* [Extracted records]:

##############################

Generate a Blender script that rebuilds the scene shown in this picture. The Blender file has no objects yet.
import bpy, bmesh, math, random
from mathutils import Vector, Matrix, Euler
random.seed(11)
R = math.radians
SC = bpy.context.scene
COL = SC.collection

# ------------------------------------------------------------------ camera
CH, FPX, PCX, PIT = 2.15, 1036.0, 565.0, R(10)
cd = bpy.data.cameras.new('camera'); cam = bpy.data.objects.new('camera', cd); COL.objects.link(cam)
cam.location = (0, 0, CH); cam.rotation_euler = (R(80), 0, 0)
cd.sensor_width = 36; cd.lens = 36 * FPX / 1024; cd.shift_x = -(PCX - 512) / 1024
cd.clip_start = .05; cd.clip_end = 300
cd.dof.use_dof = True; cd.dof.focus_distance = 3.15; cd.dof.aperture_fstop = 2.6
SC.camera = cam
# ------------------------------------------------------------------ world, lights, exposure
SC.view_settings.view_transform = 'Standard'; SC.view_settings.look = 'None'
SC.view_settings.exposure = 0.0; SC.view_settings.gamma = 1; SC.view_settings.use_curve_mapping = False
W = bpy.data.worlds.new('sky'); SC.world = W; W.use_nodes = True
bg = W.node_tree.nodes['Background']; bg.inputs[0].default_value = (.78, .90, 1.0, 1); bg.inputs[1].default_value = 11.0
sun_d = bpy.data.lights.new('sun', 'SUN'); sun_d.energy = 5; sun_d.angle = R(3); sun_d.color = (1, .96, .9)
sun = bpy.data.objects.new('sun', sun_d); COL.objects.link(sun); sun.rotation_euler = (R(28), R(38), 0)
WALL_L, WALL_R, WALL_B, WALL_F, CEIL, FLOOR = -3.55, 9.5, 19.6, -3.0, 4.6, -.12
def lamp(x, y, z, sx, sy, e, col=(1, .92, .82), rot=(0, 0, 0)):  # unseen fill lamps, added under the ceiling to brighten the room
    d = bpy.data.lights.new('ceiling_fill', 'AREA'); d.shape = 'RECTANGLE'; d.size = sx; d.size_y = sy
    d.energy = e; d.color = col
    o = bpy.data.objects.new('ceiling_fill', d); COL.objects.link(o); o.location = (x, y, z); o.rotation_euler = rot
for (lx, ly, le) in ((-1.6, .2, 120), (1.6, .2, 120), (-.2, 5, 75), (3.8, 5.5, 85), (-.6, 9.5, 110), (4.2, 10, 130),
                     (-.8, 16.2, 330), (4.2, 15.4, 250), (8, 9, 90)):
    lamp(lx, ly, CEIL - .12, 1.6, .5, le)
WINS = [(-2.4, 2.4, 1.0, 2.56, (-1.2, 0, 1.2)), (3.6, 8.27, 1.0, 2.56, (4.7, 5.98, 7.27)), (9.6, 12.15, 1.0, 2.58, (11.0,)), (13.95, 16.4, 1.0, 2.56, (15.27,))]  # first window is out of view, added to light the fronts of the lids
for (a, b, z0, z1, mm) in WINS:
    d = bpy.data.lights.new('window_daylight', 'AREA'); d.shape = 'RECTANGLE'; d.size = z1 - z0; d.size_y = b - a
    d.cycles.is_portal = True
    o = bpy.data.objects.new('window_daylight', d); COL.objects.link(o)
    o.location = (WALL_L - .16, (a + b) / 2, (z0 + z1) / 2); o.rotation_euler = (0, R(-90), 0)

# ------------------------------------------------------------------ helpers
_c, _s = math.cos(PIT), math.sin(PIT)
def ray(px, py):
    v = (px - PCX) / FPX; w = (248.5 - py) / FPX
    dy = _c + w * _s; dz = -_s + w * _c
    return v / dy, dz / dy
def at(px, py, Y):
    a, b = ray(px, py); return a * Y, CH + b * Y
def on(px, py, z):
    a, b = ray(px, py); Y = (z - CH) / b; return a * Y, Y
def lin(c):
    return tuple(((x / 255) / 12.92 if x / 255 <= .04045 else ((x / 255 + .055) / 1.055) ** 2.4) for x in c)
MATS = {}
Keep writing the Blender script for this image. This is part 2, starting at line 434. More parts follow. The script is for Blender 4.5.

##############################

Repeat verbatim the opening run of entries, ending with the line that contains "COL = SC.collection".

* [Task answer]:
Generate a Blender script that rebuilds the scene shown in this picture. The Blender file has no objects yet.
import bpy, bmesh, math, random
from mathutils import Vector, Matrix, Euler
random.seed(11)
R = math.radians
SC = bpy.context.scene
COL = SC.collection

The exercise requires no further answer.